Getting into the nooks and crannies

Question: How do other PROs get the inside of the tank on your restrooms nice and clean? We’ve just used the pressure washer we clean the unit with, but we can’t get everywhere and a lot of the time it ends up splashing back at us.

Answer: The Gamajet is the best way to do it. Plus you can use it to clean the tipped-over units without being inside the unit yourself.


How far do you travel to provide service?

Question: How far away is your furthest toilet? We have units that are nine hours round trip from base. I think that’s quite a long haul. Do you have units farther away?

I had an all-day project at a remote lookout tower. The last stretch of “road” took over an hour to traverse. You had to go up it in granny gear as there were 143 water bars cut across it (yes, we counted). It cost them several hundred dollars by the time it was over.

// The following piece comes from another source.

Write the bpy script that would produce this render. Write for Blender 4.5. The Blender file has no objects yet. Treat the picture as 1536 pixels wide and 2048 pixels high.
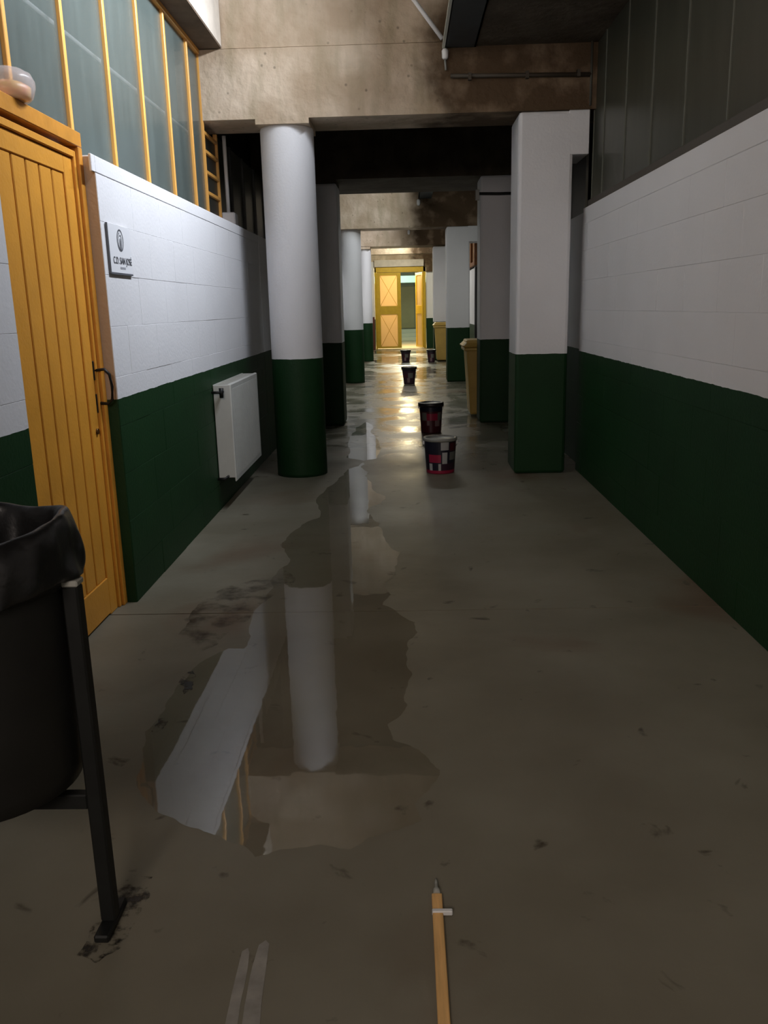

They must have found some other sucker to do it, as they haven’t called me in a couple of years. I can’t say that I mind.

Answer: I charge by the mile after 15 miles. My mileage charge reflects operator time as well as fuel and wear and tear on the truck [along with a fuel surcharge]. If it costs me, it will cost you. By the time I get about 60 miles away, it gets cost-prohibitive for most. I find keeping a good tab on what it costs me to operate lets me know what to charge.